Peli and Nina live under the same roof as Peli’s parents, Costică and Uca, and a sense of transience and uncertainty looms over their household, both in regard to material possessions and to human relationships. Their main source of income is the money earned by Costică and Uca begging abroad, which is little and unpredictable. Peli trained as a clown selling balloons on the streets in Italy, but the urge to conceive a son to redeem his family’s chalice has kept him coming and going between Italy and his home village. Nina’s parents have supplied livestock to her marital household, and most of the time Nina is busy looking after them. Five years have passed since Peli and Nina were matched, and Costică is impatient to get back his family chalice. He thus periodically lashes out against Nina for not having conceived a son yet, and to her family who hold his chalice. When Nina finally gets pregnant, the foetus is a baby girl and she has to go through pregnancy termination. We learn about the termination of Nina’s pregnancy from her five-year old daughter Rada who is a witness to all of her mother’s pregnancy ultrasounds. Similarly to Băra, yet less articulately than her aunt, Rada is there to make the viewer aware of the condition of women in Cortorari society. She is the symbol of the next generation of Cortorari women who will follow a life-trajectory punctuated by similar events, namely they will have their marriages arranged for them and then give birth to a son and/or resort to pregnancy termination in case they bear a girl. The arguments over chalices relentlessly bursting through the fabric of the Cortorari everyday lives – as shown in the prologue to the film – is the very source of the predictability of scripted individual life courses.

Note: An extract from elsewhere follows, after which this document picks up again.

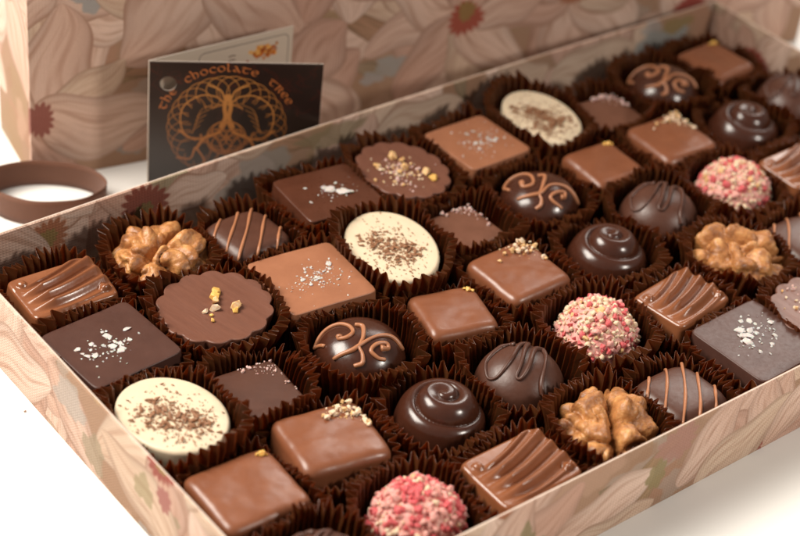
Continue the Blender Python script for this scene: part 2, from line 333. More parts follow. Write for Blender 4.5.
def simple(name, col, rough=.5, sss=0, bump=None, trans=0, spec=.5, col2=None, cs=3):
    m, nt, b = new_mat(name); b.inputs['Base Color'].default_value = col; b.inputs['Roughness'].default_value = rough; b.inputs['Specular IOR Level'].default_value = spec
    nz = None
    if bump: nz, tc, bp = noise_bump(nt, b, bump[0], bump[1], bump[2] if len(bump) > 2 else .02)
    if col2:
        tc = N(nt, 'ShaderNodeTexCoord'); n1 = N(nt, 'ShaderNodeTexNoise'); n1.inputs['Scale'].default_value = cs; n1.inputs['Detail'].default_value = 5
        nt.links.new(tc.outputs['Object'], n1.inputs['Vector']); cr = N(nt, 'ShaderNodeMix', data_type='RGBA'); cr.inputs[6].default_value = col; cr.inputs[7].default_value = col2
        mr = N(nt, 'ShaderNodeMapRange'); mr.inputs[1].default_value = .36; mr.inputs[2].default_value = .64
        nt.links.new(n1.outputs['Fac'], mr.inputs[0]); nt.links.new(mr.outputs[0], cr.inputs[0]); nt.links.new(cr.outputs[2], b.inputs['Base Color'])
    if sss: b.inputs['Subsurface Weight'].default_value = sss; b.inputs['Subsurface Scale'].default_value = .08
    b.inputs['Transmission Weight'].default_value = trans
    return m
SALT = simple('salt', (.78, .70, .66, 1), .3, .35, (14, .5), trans=.25)
SUGARP = simple('pink_sugar', (.62, .42, .38, 1), .3, .3, (14, .3))
NUTC = simple('nut_cream', (.76, .52, .28, 1), .5, .2, (9, .5), col2=(.66, .38, .13, 1))
NUTW = simple('nut_pale', (.80, .65, .52, 1), .5, .2, (9, .5), col2=(.72, .5, .28, 1))
GOLD = simple('caramelised_nut', (.72, .42, .10, 1), .38, .2, (9, .5))
RASP = simple('raspberry', (.58, .045, .07, 1), .55, .25, (16, .6), col2=(.66, .17, .16, 1), cs=4)
RASPL = simple('pale_raspberry', (.70, .27, .25, 1), .55, .25, (16, .6), col2=(.74, .44, .36, 1), cs=4)
SHAV = simple('chocolate_shaving', (.20, .08, .034, 1), .5, 0, (16, .5), col2=(.34, .16, .075, 1), cs=5)
def walnut_mat():
    m, nt, b = new_mat('walnut')
    tc = N(nt, 'ShaderNodeTexCoord'); n1 = N(nt, 'ShaderNodeTexNoise'); n1.inputs['Scale'].default_value = 2.2; n1.inputs['Detail'].default_value = 8; n1.inputs['Roughness'].default_value = .62
    nt.links.new(tc.outputs['Object'], n1.inputs['Vector'])
    r = N(nt, 'ShaderNodeValToRGB'); nt.links.new(n1.outputs['Fac'], r.inputs[0]); e = r.color_ramp.elements
    e[0].position = .3; e[0].color = (.16, .055, .018, 1); e[1].position = .72; e[1].color = (.66, .37, .15, 1)
    q = r.color_ramp.elements.new(.47); q.color = (.36, .145, .045, 1); q = r.color_ramp.elements.new(.58); q.color = (.50, .225, .075, 1)
    nt.links.new(r.outputs[0], b.inputs['Base Color'])
    b.inputs['Roughness'].default_value = .43; b.inputs['Subsurface Weight'].default_value = .15; b.inputs['Subsurface Scale'].default_value = .08; b.inputs['Coat Weight'].default_value = .05; b.inputs['Coat Roughness'].default_value = .25
    n2 = N(nt, 'ShaderNodeTexNoise'); n2.inputs['Scale'].default_value = 7; n2.inputs['Detail'].default_value = 9; nt.links.new(tc.outputs['Object'], n2.inputs['Vector'])
    bp = N(nt, 'ShaderNodeBump'); bp.inputs['Strength'].default_value = .8; bp.inputs['Distance'].default_value = .06; nt.links.new(n2.outputs['Fac'], bp.inputs['Height']); nt.links.new(bp.outputs['Normal'], b.inputs['Normal'])
    return m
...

The shooting started in December 2016, when the pressure on Nina and Peli to bring forth a son turned into a genuine battle ground for their respective parental families, and stopped in November 2017, when the couple learned the sex of their baby and resorted to pregnancy termination. Throughout 2017 shooting sessions alternated with editing sessions. At the beginning of 2018 I completed a rough cut with the story line of the film.

In October 2017 I pitched the project at the ‘Romanian Docs in Progress’ Industry Section at ASTRA International Film Festival in Sibiu. My film was awarded entrance to the 2018 Outlook International Market by the head of the Industry program at Visions du Reel International Festival. This will be a great opportunity to find co-producers and distributors for my film. The documentary will be launched in the fall of 2018.